Listed entries:
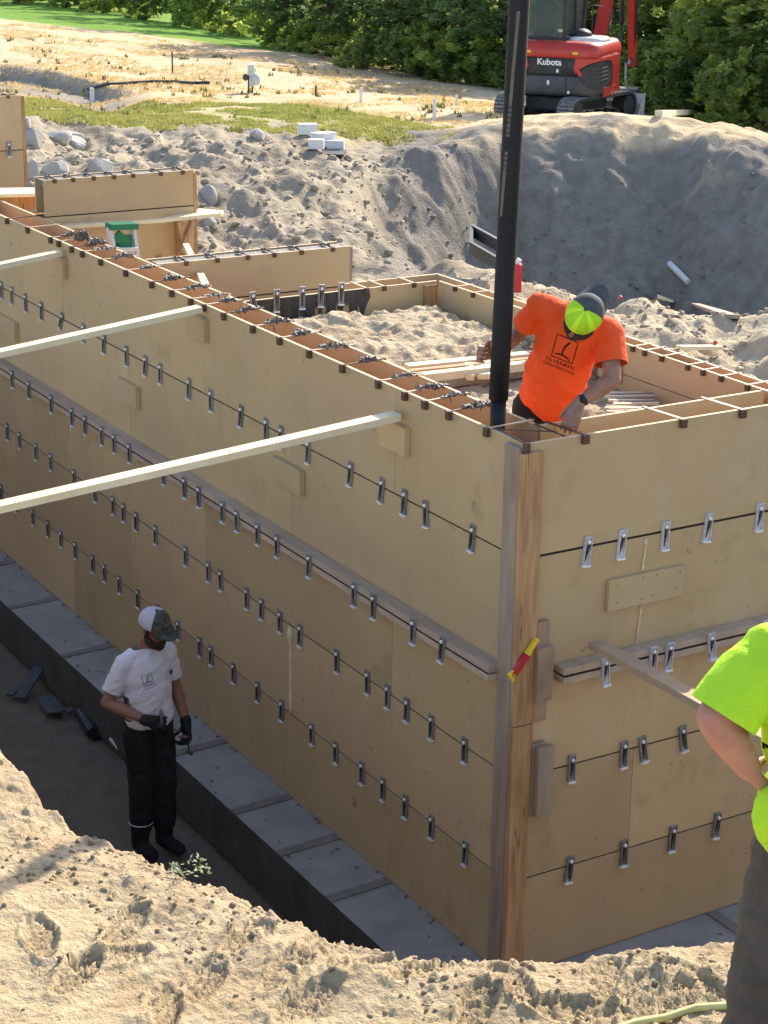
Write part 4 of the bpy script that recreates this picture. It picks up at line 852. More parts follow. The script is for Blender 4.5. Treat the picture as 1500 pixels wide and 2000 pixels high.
# ---- man in lime at the right edge
def lime_man():
    dp = 4.72; t0 = atd(1640, 1420, dp); B = Vector((t0.x, t0.y, 2.43)); U = Vector((0, 0, 1)); F, Lf = frame((FW.x*.93+RT.x*.36, FW.y*.93+RT.y*.36))
    W = lambda l, f, u: B+Lf*l+F*f+U*u
    t = thing('person', 'person in lime T-shirt and brown pants at the right edge, hand on hip', 'person', tuple(B))
    ls = atd(1512, 1268, dp-.02); le = atd(1398, 1402, dp-.06); lw = atd(1462, 1500, dp+.0); c = (ls+Vector((0, 0, 0))); rs = ls-Lf*.36; nk = (ls+rs)/2+U*.07
    hip = Vector((B.x, B.y, 3.36)); mid = (ls+rs)/2-U*.02; hc = nk+U*.17+F*.03
    bm = NB(); ell(bm, mid-U*.14, (.165, .115, .22), (Lf, F, U)); ell(bm, hip+U*.08, (.150, .115, .16), (Lf, F, U)); caps(bm, rs, .058, ls, .058); caps(bm, nk, .058, hc-U*.05, .052)
    head(bm, hc, F, U); arm(bm, ls, le, lw, (.060, .050, .052, .034)); arm(bm, rs, rs-U*.28-Lf*.05, rs-U*.50+F*.1)
    hand(bm, lw, (lw-le).normalized()+F*.3, RT*.8+FW*.2, -1, (25, 40, 30), 1.1); hand(bm, rs-U*.50+F*.1, -U, Lf, -1)
    la, ra = atd(1500, 1850, dp+.02), W(-.13, 0, .5); lk = atd(1488, 1850, dp); lk.z = 2.9; lf_ = atd(1440, 2100, dp-.05); lf_.z = 2.50
    caps(bm, hip+Lf*.09, .09, lk, .062); caps(bm, lk, .062, lf_, .045); caps(bm, hip-Lf*.09, .09, W(-.12, .03, .5), .062); caps(bm, W(-.12, .03, .5), .062, W(-.13, 0, .1), .045)
    link('body', remesh(bm, .008, 3), SKIN3, t, smooth=True)
    bm = NB(); ell(bm, mid-U*.15, (.20, .15, .24), (Lf, F, U)); ell(bm, hip+U*.12, (.195, .15, .22), (Lf, F, U)); ell(bm, hip+U*.0, (.185, .15, .14), (Lf, F, U)); caps(bm, rs, .078, ls, .078); caps(bm, nk-U*.05, .09, nk, .07)
    ell(bm, atd(1512, 1592, dp-.0), (.05, .06, .075), (Lf, F, U), 12)
    e1 = ls.lerp(le, 1.02); caps(bm, ls-UP*.01, .078, ls.lerp(le, .5)-UP*.005, .086); caps(bm, ls.lerp(le, .5)-UP*.005, .086, e1+RT*.015, .090)
    me_ = remesh(bm, .009, 4); dirs = atd(1440, 1412, dp)-atd(1356, 1358, dp); pn = Vector(dirs).cross(FW).normalized(); pc = atd(1398, 1388, dp-.05)
    if pn.dot(le-ls) < 0: pn = -pn
    cut(me_, [(hip-U*.08, -U), (nk+U*.01, U, nk+U*.05, .12), (pc, pn, pc, .17), (rs-U*.18, -U-Lf*.2, rs-U*.28, .13)])
    wrinkle(me_, .012, fn=lambda c_: (c_[:, 0]*4+c_[:, 2]*5, c_[:, 2]*5-c_[:, 0]*7), seed=9); link('shirt', me_, LIME, t, smooth=True)
    bm = NB(); ell(bm, hip+U*.0, (.178, .14, .14), (Lf, F, U)); caps(bm, hip+Lf*.088, .108, lk, .088); caps(bm, lk, .088, lf_, .082); caps(bm, hip-Lf*.09, .105, W(-.12, .03, .5), .088); caps(bm, W(-.12, .03, .5), .085, W(-.13, 0, .12), .08)
    me_ = remesh(bm, .011, 3); cut(me_, [(hip+U*.1, U)]); wrinkle(me_, .012, (8, 8, 15), 4); link('pants', me_, BROWNC, t, smooth=True)
    bm = NB()
    for a in (lf_, W(-.13, 0, .1)): b = Vector((a.x, a.y, 2.50)); bm = NB(); caps(bm, b+U*.05, .055, b+F*.14-U*.01, .048); link('boot', remesh(bm, .01, 2), BROWNC, t, smooth=True)
    bm = NB(); ell(bm, hc+U*.04, (.085, .103, .085), (Lf, F, U)); obj('hair', bm, HAIR, t, smooth=True)
lime_man()

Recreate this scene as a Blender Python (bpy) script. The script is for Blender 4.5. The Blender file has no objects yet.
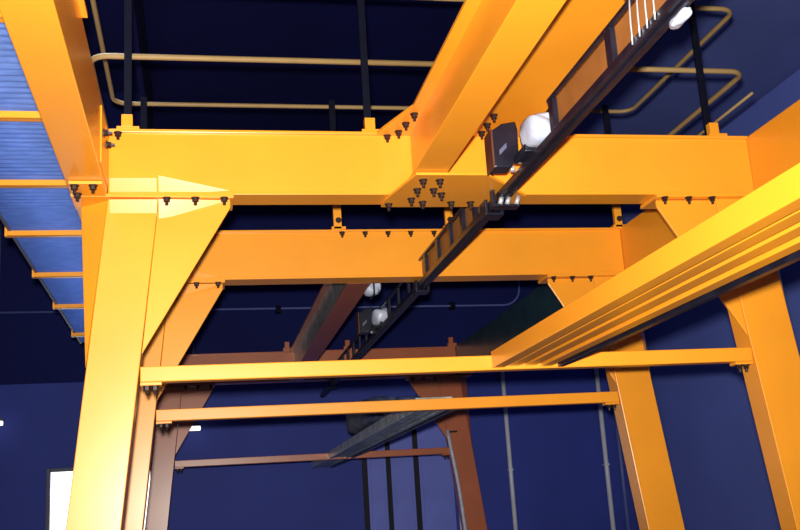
import bpy, bmesh, math, random
from mathutils import Vector, Matrix
random.seed(7)
S = bpy.context.scene
COL = S.collection
H0 = 1.6                      # camera height above the floor; z below is measured from the camera level

# ------------------------------------------------------------------ camera, world, flash, exposure
cam_d = bpy.data.cameras.new('camera'); cam = bpy.data.objects.new('camera', cam_d); COL.objects.link(cam)
YAW, PITCH, ROLL, FPX = 0.20153, 0.24047, -0.06276, 1027.7
fw = Vector((math.sin(YAW)*math.cos(PITCH), math.cos(YAW)*math.cos(PITCH), math.sin(PITCH)))
r0 = Vector((math.cos(YAW), -math.sin(YAW), 0)); u0 = r0.cross(fw)
rt = math.cos(ROLL)*r0 + math.sin(ROLL)*u0; up = -math.sin(ROLL)*r0 + math.cos(ROLL)*u0
M4 = Matrix((rt, up, -fw)).transposed().to_4x4(); M4.translation = Vector((0, 0, H0))
cam.matrix_world = M4
cam_d.sensor_fit = 'HORIZONTAL'; cam_d.sensor_width = 36; cam_d.lens = FPX*36/800
cam_d.clip_start = .05; cam_d.clip_end = 200
S.camera = cam

W = bpy.data.worlds.new('world'); S.world = W; W.use_nodes = True
W.node_tree.nodes['Background'].inputs[0].default_value = (.10, .16, .55, 1)
W.node_tree.nodes['Background'].inputs[1].default_value = .22

def light(name, kind, loc, energy, color, **k):
    d = bpy.data.lights.new(name, kind); d.energy = energy; d.color = color
    for a, b in k.items(): setattr(d, a, b)
    o = bpy.data.objects.new(name, d); COL.objects.link(o); o.location = loc; return o
# the photographer's flash, just above the camera
fl = light('camera_flash', 'SPOT', (-.04, -.05, H0+.16), 5600, (1, .95, .86), shadow_soft_size=.06, spot_size=math.radians(92), spot_blend=1)
fl.rotation_euler = (fw*FPX - rt*50 + up*75).to_track_quat('-Z', 'Y').to_euler()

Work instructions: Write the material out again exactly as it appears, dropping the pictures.

Answer below:
Write part 4 of the bpy script that recreates this picture. It picks up at line 852. More parts follow. The script is for Blender 4.5. Treat the picture as 1500 pixels wide and 2000 pixels high.
# ---- man in lime at the right edge
def lime_man():
    dp = 4.72; t0 = atd(1640, 1420, dp); B = Vector((t0.x, t0.y, 2.43)); U = Vector((0, 0, 1)); F, Lf = frame((FW.x*.93+RT.x*.36, FW.y*.93+RT.y*.36))
    W = lambda l, f, u: B+Lf*l+F*f+U*u
    t = thing('person', 'person in lime T-shirt and brown pants at the right edge, hand on hip', 'person', tuple(B))
    ls = atd(1512, 1268, dp-.02); le = atd(1398, 1402, dp-.06); lw = atd(1462, 1500, dp+.0); c = (ls+Vector((0, 0, 0))); rs = ls-Lf*.36; nk = (ls+rs)/2+U*.07
    hip = Vector((B.x, B.y, 3.36)); mid = (ls+rs)/2-U*.02; hc = nk+U*.17+F*.03
    bm = NB(); ell(bm, mid-U*.14, (.165, .115, .22), (Lf, F, U)); ell(bm, hip+U*.08, (.150, .115, .16), (Lf, F, U)); caps(bm, rs, .058, ls, .058); caps(bm, nk, .058, hc-U*.05, .052)
    head(bm, hc, F, U); arm(bm, ls, le, lw, (.060, .050, .052, .034)); arm(bm, rs, rs-U*.28-Lf*.05, rs-U*.50+F*.1)
    hand(bm, lw, (lw-le).normalized()+F*.3, RT*.8+FW*.2, -1, (25, 40, 30), 1.1); hand(bm, rs-U*.50+F*.1, -U, Lf, -1)
    la, ra = atd(1500, 1850, dp+.02), W(-.13, 0, .5); lk = atd(1488, 1850, dp); lk.z = 2.9; lf_ = atd(1440, 2100, dp-.05); lf_.z = 2.50
    caps(bm, hip+Lf*.09, .09, lk, .062); caps(bm, lk, .062, lf_, .045); caps(bm, hip-Lf*.09, .09, W(-.12, .03, .5), .062); caps(bm, W(-.12, .03, .5), .062, W(-.13, 0, .1), .045)
    link('body', remesh(bm, .008, 3), SKIN3, t, smooth=True)
    bm = NB(); ell(bm, mid-U*.15, (.20, .15, .24), (Lf, F, U)); ell(bm, hip+U*.12, (.195, .15, .22), (Lf, F, U)); ell(bm, hip+U*.0, (.185, .15, .14), (Lf, F, U)); caps(bm, rs, .078, ls, .078); caps(bm, nk-U*.05, .09, nk, .07)
    ell(bm, atd(1512, 1592, dp-.0), (.05, .06, .075), (Lf, F, U), 12)
    e1 = ls.lerp(le, 1.02); caps(bm, ls-UP*.01, .078, ls.lerp(le, .5)-UP*.005, .086); caps(bm, ls.lerp(le, .5)-UP*.005, .086, e1+RT*.015, .090)
    me_ = remesh(bm, .009, 4); dirs = atd(1440, 1412, dp)-atd(1356, 1358, dp); pn = Vector(dirs).cross(FW).normalized(); pc = atd(1398, 1388, dp-.05)
    if pn.dot(le-ls) < 0: pn = -pn
    cut(me_, [(hip-U*.08, -U), (nk+U*.01, U, nk+U*.05, .12), (pc, pn, pc, .17), (rs-U*.18, -U-Lf*.2, rs-U*.28, .13)])
    wrinkle(me_, .012, fn=lambda c_: (c_[:, 0]*4+c_[:, 2]*5, c_[:, 2]*5-c_[:, 0]*7), seed=9); link('shirt', me_, LIME, t, smooth=True)
    bm = NB(); ell(bm, hip+U*.0, (.178, .14, .14), (Lf, F, U)); caps(bm, hip+Lf*.088, .108, lk, .088); caps(bm, lk, .088, lf_, .082); caps(bm, hip-Lf*.09, .105, W(-.12, .03, .5), .088); caps(bm, W(-.12, .03, .5), .085, W(-.13, 0, .12), .08)
    me_ = remesh(bm, .011, 3); cut(me_, [(hip+U*.1, U)]); wrinkle(me_, .012, (8, 8, 15), 4); link('pants', me_, BROWNC, t, smooth=True)
    bm = NB()
    for a in (lf_, W(-.13, 0, .1)): b = Vector((a.x, a.y, 2.50)); bm = NB(); caps(bm, b+U*.05, .055, b+F*.14-U*.01, .048); link('boot', remesh(bm, .01, 2), BROWNC, t, smooth=True)
    bm = NB(); ell(bm, hc+U*.04, (.085, .103, .085), (Lf, F, U)); obj('hair', bm, HAIR, t, smooth=True)
lime_man()

Recreate this scene as a Blender Python (bpy) script. The script is for Blender 4.5. The Blender file has no objects yet.
import bpy, bmesh, math, random
from mathutils import Vector, Matrix
random.seed(7)
S = bpy.context.scene
COL = S.collection
H0 = 1.6                      # camera height above the floor; z below is measured from the camera level

# ------------------------------------------------------------------ camera, world, flash, exposure
cam_d = bpy.data.cameras.new('camera'); cam = bpy.data.objects.new('camera', cam_d); COL.objects.link(cam)
YAW, PITCH, ROLL, FPX = 0.20153, 0.24047, -0.06276, 1027.7
fw = Vector((math.sin(YAW)*math.cos(PITCH), math.cos(YAW)*math.cos(PITCH), math.sin(PITCH)))
r0 = Vector((math.cos(YAW), -math.sin(YAW), 0)); u0 = r0.cross(fw)
rt = math.cos(ROLL)*r0 + math.sin(ROLL)*u0; up = -math.sin(ROLL)*r0 + math.cos(ROLL)*u0
M4 = Matrix((rt, up, -fw)).transposed().to_4x4(); M4.translation = Vector((0, 0, H0))
cam.matrix_world = M4
cam_d.sensor_fit = 'HORIZONTAL'; cam_d.sensor_width = 36; cam_d.lens = FPX*36/800
cam_d.clip_start = .05; cam_d.clip_end = 200
S.camera = cam

W = bpy.data.worlds.new('world'); S.world = W; W.use_nodes = True
W.node_tree.nodes['Background'].inputs[0].default_value = (.10, .16, .55, 1)
W.node_tree.nodes['Background'].inputs[1].default_value = .22

def light(name, kind, loc, energy, color, **k):
    d = bpy.data.lights.new(name, kind); d.energy = energy; d.color = color
    for a, b in k.items(): setattr(d, a, b)
    o = bpy.data.objects.new(name, d); COL.objects.link(o); o.location = loc; return o
# the photographer's flash, just above the camera
fl = light('camera_flash', 'SPOT', (-.04, -.05, H0+.16), 5600, (1, .95, .86), shadow_soft_size=.06, spot_size=math.radians(92), spot_blend=1)
fl.rotation_euler = (fw*FPX - rt*50 + up*75).to_track_quat('-Z', 'Y').to_euler()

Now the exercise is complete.